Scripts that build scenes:
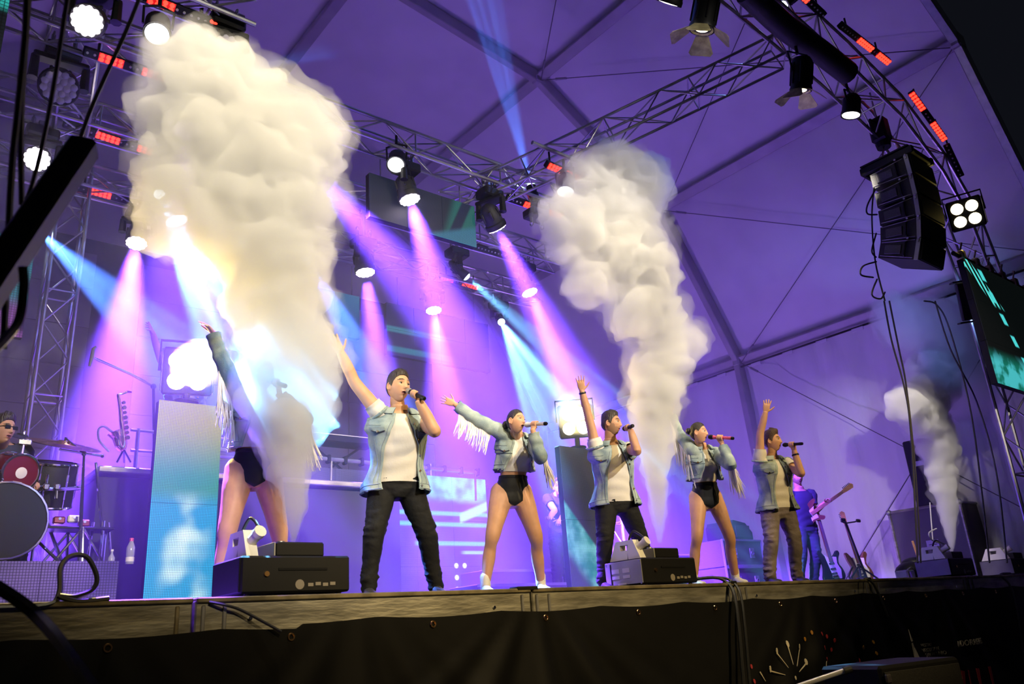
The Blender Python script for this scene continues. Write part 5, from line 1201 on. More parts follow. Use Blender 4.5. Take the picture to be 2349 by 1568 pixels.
def build_head(mb, X, fem, stub=False, mouth_open=.5):
    na, ne = 84, 60; rows = []
    angs = []
    for j in range(na):
        u = -1 + 2 * j / na; angs.append(pi * (.45 * u + .55 * u ** 3))          # finer at the face
    P = [[head_point(a, -pi / 2 + pi * (i + .02) / (ne + .04) if 0 < i < ne else (-pi / 2 + .02 if i == 0 else pi / 2 - .02), fem) for a in angs] for i in range(ne + 1)]
    base = len(mb.v); n0 = len(mb.f)
    mb.loft([[X @ p for p in r] for r in P])
    k = n0
    for i in range(ne):
        for j in range(na):
            c = (P[i][j] + P[i + 1][(j + 1) % na]) / 2; x, y, z = c; ax = abs(x); m = 0
            if y > .03:
                if (x / .023) ** 2 + ((z + .066) / .0135) ** 2 < 1: m = 1
                if (x / .019) ** 2 + ((z + .0655) / (.0035 + .007 * mouth_open)) ** 2 < 1: m = 3
                bz = .027 + .004 * (1 - ((ax - .030) / .02) ** 2)
                if .011 < ax < .053 and abs(z - bz) < (.0042 if not fem else .0028): m = 2
            if stub and m == 0 and (z < -.046 + .045 * max(0, (ax - .05) / .025) + .004 * sin(j * 1.3)) and y > -.03 and not (ax < .03 and -.05 < z < -.036): m = 4
            mb.m[k] = m; k += 1
    for s in (-1, 1):                                                            # ears
        E_ = X @ T(s * .073, -.008, -.008) @ RY(s * -.12) @ RZ(s * .35)
        mb.ball((0, 0, 0), (.0085, .018, .031), E_, 10, 8); mb.torus(.021, .0055, E_ @ T(s * .007, 0, .004) @ RY(pi / 2) @ Matrix.Diagonal((1.25, .8, 1, 1)), 14, 5)
def build_hair(name, p, X, style, mat, fem):
    mb = MB(); na, ne = 72, 44
    def line(a):
        a = abs(a)
        tab = [(0, .070), (.5, .066), (.85, .052), (1.1, .030), (1.32, -.012 if not fem else .01), (1.55, .012), (1.8, .02), (2.05, -.03), (2.5, -.072), (3.2, -.08)]
        return itp(tab, a)[0]
    def thick(a, e, z):
        top = max(0, min(1, (z - .045) / .045)); front = max(0, cos(a))
        if style == 'short': return .006 + .016 * top + .008 * top * front
        if style == 'fade': return .0035 + .020 * top + .006 * top * front
        if style == 'tousled': return .006 + .030 * top * (.6 + .6 * front) + .012 * noise.noise(V((a * 3, e * 4, 2))) * top
        return .006 + .004 * top
    rings = []; outer = []
    for j in range(na):
        a = -pi + 2 * pi * j / na; zl = line(a); el0 = max(-1.2, min(1.3, math.asin(max(-.98, min(.98, zl / .118)))))
        row_o, row_i = [], []
        for i in range(13):
            e = lerp(el0, pi / 2 - .03, i / 12); q = head_point(a, e, fem); nrm = (q - V((0, -.005, 0))).normalized(); th = thick(a, e, q.z) * min(1, .35 + i * .35)
            th += .0035 * noise.noise(V((a * 9, e * 5, 1.3))) if style != 'slick' else .0012 * sin(a * 40)
            row_o.append(X @ (q + nrm * th)); row_i.append(X @ (q - nrm * .004))
        rings.append(row_i[:1] + row_o)
    mb.loft(rings + [rings[0]], False, False)
    if style == 'slick' or style == 'ponytail':
        c = (0, -.125, .012) if style == 'slick' else (0, -.112, .045)
        mb.ball(c, (.040, .034, .038), X, 14, 10); mb.torus(.022, .012, X @ T(c[0], c[1] + .018, c[2]) @ RX(pi / 2), 12, 6)
    return part(p, mb, 'hair', mat)
def hand_open(mb, W, tip, thumb, curl=.25, s=1.0, spread=1.0):
    """W wrist, tip: finger direction, thumb: towards the thumb side"""
    d = tip.normalized(); l = (thumb - d * thumb.dot(d)).normalized(); n = d.cross(l)      # n: back/palm normal
    pr = []
    for u, w_, th in ((-.02, .026, .020), (.012, .030, .020), (.045, .040, .017), (.080, .042, .014), (.096, .040, .010)):
        pr.append(ell(W + d * (u * s), l, n, w_ * s, th * s, 14, .8))
    mb.loft(pr)
    for k, (off, L_, a) in enumerate(((.030, .068, .20), (.011, .077, .05), (-.010, .072, -.07), (-.030, .056, -.24))):
        b = W + (d * .088 + l * off) * s; dd = (d * cos(a * spread) + l * sin(a * spread)).normalized(); pts = [b - dd * .02 * s, b]; p = b; c = 0
        for f in (.45, .32, .25):
            c += curl * (1.0 + .15 * k); v = dd * cos(c) + n * sin(c); p = p + v * L_ * f * s; pts.append(p)
        limb(mb, pts, [.0098 * s, .0095 * s, .0085 * s, .0078 * s, .0062 * s], 8, 3)
    b = W + (d * .022 + l * .024) * s; t1 = (d * .55 + l * .8 + n * .15).normalized(); t2 = (d * .75 + l * .6 + n * .1).normalized()
    limb(mb, [b - t1 * .015 * s, b, b + t1 * .040 * s, b + t1 * .040 * s + t2 * .030 * s, b + t1 * .040 * s + t2 * .052 * s], [.014 * s, .014 * s, .0105 * s, .0092 * s, .0068 * s], 8, 3)
def hand_grip(mb, W, G, axis, R_=.017, flip=1, s=1.0):
    """fist around a rod: W wrist, G centre of the grip on the rod, axis: rod direction (thumb end)"""
    a = axis.normalized(); w_ = G - W; w_ = (w_ - a * w_.dot(a)); u = -w_.normalized(); v = a.cross(u) * flip
    C = G + u * (R_ + .016 * s)                                           # palm centre lies between wrist and rod
    m_ = (C - W)
    pr = []
    for f, wd, th in ((-.25, .024, .019), (.15, .028, .019), (.55, .036, .018), (.95, .040, .016), (1.15, .036, .012)):
        pr.append(ell(W + m_ * f + v * (-.006 * s), a, m_.normalized().cross(a).normalized(), wd * s, th * s, 14, .8))
    mb.loft(pr)
    for k in range(4):
        off = (1.5 - k) * .0185 * s; pts = []
        for th in (-.55, .1, .75, 1.4, 2.05, 2.7, 3.3):
            rr = R_ + .0085 * s if th > 0 else R_ + .013 * s
            pts.append(G + a * off + (u * cos(th) + v * sin(th)) * rr)
        limb(mb, pts, [.0105 * s, .0102 * s, .0095 * s, .0088 * s, .0075 * s], 8, 2)
    pts = [C + a * .018 * s - v * .012 * s]
    for th in (-.5, -1.1, -1.8, -2.3): pts.append(G + a * (.030 * s + .004 * -th) + (u * cos(th) + v * sin(th)) * (R_ + .0105 * s))
    limb(mb, pts, [.014 * s, .0115 * s, .010 * s, .0075 * s], 8, 3)

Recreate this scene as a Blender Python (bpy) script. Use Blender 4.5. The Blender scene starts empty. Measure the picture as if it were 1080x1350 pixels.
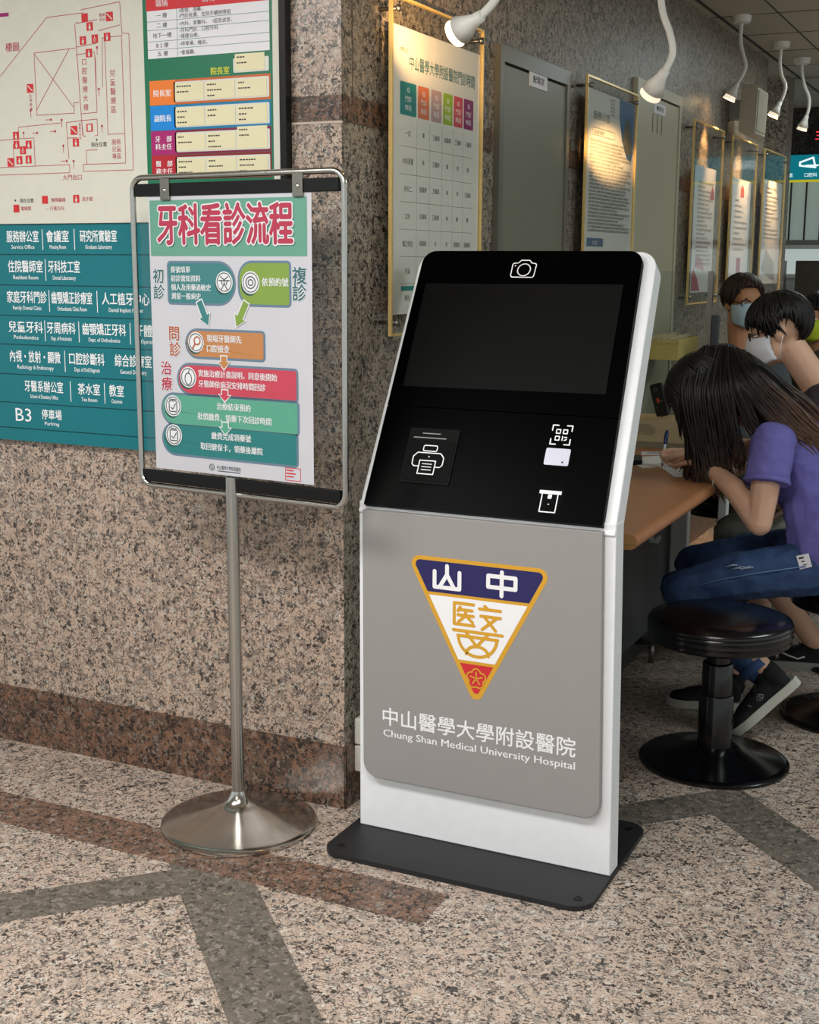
import bpy, bmesh, math, random
from mathutils import Vector, Matrix
random.seed(7)
SC = bpy.context.scene
COL = SC.collection
TMP = bpy.data.scenes.new('workbench')

# ------------------------------------------------------------------ camera
def cam_axes(yaw, pitch, roll):
    cy, sy, cp, sp = math.cos(yaw), math.sin(yaw), math.cos(pitch), math.sin(pitch)
    f = Vector((sy * cp, cy * cp, -sp)); r = Vector((cy, -sy, 0)); u = r.cross(f)
    return math.cos(roll) * r + math.sin(roll) * u, -math.sin(roll) * r + math.cos(roll) * u, f
_r, _u, _f = cam_axes(math.radians(-25.6846), math.radians(10.7987), math.radians(0.2924))
cd = bpy.data.cameras.new('camera'); cam = bpy.data.objects.new('camera', cd); COL.objects.link(cam)
cam.matrix_world = Matrix(((_r.x, _u.x, -_f.x, 1.645), (_r.y, _u.y, -_f.y, -3.013), (_r.z, _u.z, -_f.z, 1.5), (0, 0, 0, 1)))
cd.sensor_fit = 'VERTICAL'; cd.sensor_height = 24.0; cd.sensor_width = 24.0
cd.lens = 1718.69 / 1350 * 24.0
cd.clip_start = 0.05; cd.clip_end = 60
SC.camera = cam

# ------------------------------------------------------------------ light
SC.view_settings.view_transform = 'Standard'; SC.view_settings.look = 'None'
SC.view_settings.gamma = 1.0; SC.view_settings.use_curve_mapping = False
SC.view_settings.exposure = 0.5
w = bpy.data.worlds.new('world'); SC.world = w; w.use_nodes = True
w.node_tree.nodes['Background'].inputs[0].default_value = (0.90, 0.97, 0.97, 1)
w.node_tree.nodes['Background'].inputs[1].default_value = 0.55
def area(name, loc, size, power, color, rot=(0, 0, 0)):
    l = bpy.data.lights.new(name, 'AREA'); l.shape = 'RECTANGLE'; l.size, l.size_y = size
    l.energy = power; l.color = color
    o = bpy.data.objects.new(name, l); COL.objects.link(o); o.location = loc; o.rotation_euler = rot
    return o
area('ceiling_light_panel', (-0.9, -1.9, 2.68), (1.2, 0.6), 37, (1, 0.975, 0.945))
area('ceiling_light_panel.001', (0.9, -1.9, 2.68), (1.2, 0.6), 35, (1, 0.98, 0.95))
area('ceiling_light_panel.002', (0.4, -4.2, 2.68), (1.2, 0.6), 40, (1, 0.985, 0.96))
area('ceiling_light_panel.003', (2.7, 1.2, 2.68), (0.6, 1.2), 22, (0.88, 1, 0.98))
area('ceiling_light_panel.004', (1.05, 4.9, 2.68), (0.9, 0.6), 12, (0.9, 1, 0.98))

# ------------------------------------------------------------------ materials
def lin(c):
    return tuple((v / 255 / 12.92) if v / 255 <= 0.04045 else ((v / 255 + 0.055) / 1.055) ** 2.4 for v in c)
MATS = {}
def mat(name, rgb, rough=0.5, metal=0.0, spec=0.5, var=0.05, vscale=30, emit=0, alpha=1, bump=0.0, bscale=200, trans=0, ior=1.45, coat=0):
    if name in MATS: return MATS[name]
    m = bpy.data.materials.new(name); m.use_nodes = True; nt = m.node_tree; b = nt.nodes['Principled BSDF']
    c = lin(rgb) + (1,)
    b.inputs['Base Color'].default_value = c; b.inputs['Roughness'].default_value = rough; b.inputs['Metallic'].default_value = metal
    b.inputs['Specular IOR Level'].default_value = spec; b.inputs['IOR'].default_value = ior
    if coat: b.inputs['Coat Weight'].default_value = coat
    if trans: b.inputs['Transmission Weight'].default_value = trans
    if alpha < 1: b.inputs['Alpha'].default_value = alpha
    if emit:
        b.inputs['Emission Color'].default_value = c; b.inputs['Emission Strength'].default_value = emit
    if var or bump:
        g = nt.nodes.new('ShaderNodeNewGeometry')
    if var and not emit:
        n = nt.nodes.new('ShaderNodeTexNoise'); n.inputs['Scale'].default_value = vscale; n.inputs['Detail'].default_value = 3
        nt.links.new(g.outputs['Position'], n.inputs['Vector'])
        mx = nt.nodes.new('ShaderNodeMix'); mx.data_type = 'RGBA'
        mx.inputs['A'].default_value = tuple(v * (1 - var) for v in c[:3]) + (1,)
        mx.inputs['B'].default_value = tuple(min(1, v * (1 + var)) for v in c[:3]) + (1,)
        nt.links.new(n.outputs['Fac'], mx.inputs['Factor']); nt.links.new(mx.outputs['Result'], b.inputs['Base Color'])
    if bump:
        n2 = nt.nodes.new('ShaderNodeTexNoise'); n2.inputs['Scale'].default_value = bscale; n2.inputs['Detail'].default_value = 4
        nt.links.new(g.outputs['Position'], n2.inputs['Vector'])
        bp = nt.nodes.new('ShaderNodeBump'); bp.inputs['Strength'].default_value = bump; bp.inputs['Distance'].default_value = 0.004
        nt.links.new(n2.outputs['Fac'], bp.inputs['Height']); nt.links.new(bp.outputs['Normal'], b.inputs['Normal'])
    MATS[name] = m
    return m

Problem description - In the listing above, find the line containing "Recreate this scene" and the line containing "TMP = bpy.data.scenes.new('workbench')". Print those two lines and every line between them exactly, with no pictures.

Result below -
Recreate this scene as a Blender Python (bpy) script. Use Blender 4.5. The Blender scene starts empty. Measure the picture as if it were 1080x1350 pixels.
import bpy, bmesh, math, random
from mathutils import Vector, Matrix
random.seed(7)
SC = bpy.context.scene
COL = SC.collection
TMP = bpy.data.scenes.new('workbench')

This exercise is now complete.